Reg A+ reporting: Form 1-Z – Exit Report
SEC Form 1-Z is a filing used by issuers to report the termination or completion of an offering of securities under Regulation A of the Securities Act of 1933. Regulation A provides an exemption from the full registration requirements for certain securities offerings, allowing smaller companies to offer and sell securities to the public without undergoing the traditional and more extensive registration process.
Form 1-Z, officially titled “Exit Report Under Regulation A,” is filed by issuers to notify the Securities and Exchange Commission (SEC) about the conclusion or termination of a Regulation A offering. This form serves as a final report to the SEC, providing information about the completion of the offering.

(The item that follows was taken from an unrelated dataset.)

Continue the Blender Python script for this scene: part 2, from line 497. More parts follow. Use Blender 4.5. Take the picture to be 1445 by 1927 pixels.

Key points about SEC Form 1-Z include:
Termination Report | Form 1-Z is used to report the conclusion or termination of a Regulation A offering, indicating that the offering is no longer ongoing. |
Filing Requirement | Issuers who have conducted a Regulation A offering that has concluded must file Form 1-Z with the SEC within 30 days after the termination or completion of the offering. |
Information Included | The form typically includes basic details about the offering, such as the issuer’s information, details about the securities offered, the offering amount, the offering start and end dates, and other relevant information related to the completion or termination of the offering. |
Filing Process | Companies file Form 1-Z electronically through the SEC’s Electronic Data Gathering, Analysis, and Retrieval (EDGAR) system. |
Purpose | The primary purpose of Form 1-Z is to inform the SEC and the public that the Regulation A offering has concluded or been terminated. It helps maintain transparency and compliance with reporting obligations under Regulation A. |
Best practices for Reg A+ : Form 1-Z
Form 1-Z is an essential filing that issuers must submit to the SEC to fulfill their reporting requirements upon the conclusion or termination of a Regulation A offering. Companies engaging in Regulation A offerings should work with legal and financial professionals to ensure compliance with SEC regulations and to fulfill their reporting obligations accurately and in a timely manner.
At least, for best practices for Reg A+ reporting, it’s important to understand all the details and requirements when using the JOBS Act regulations such as RegA+ to make sure you on always compliant.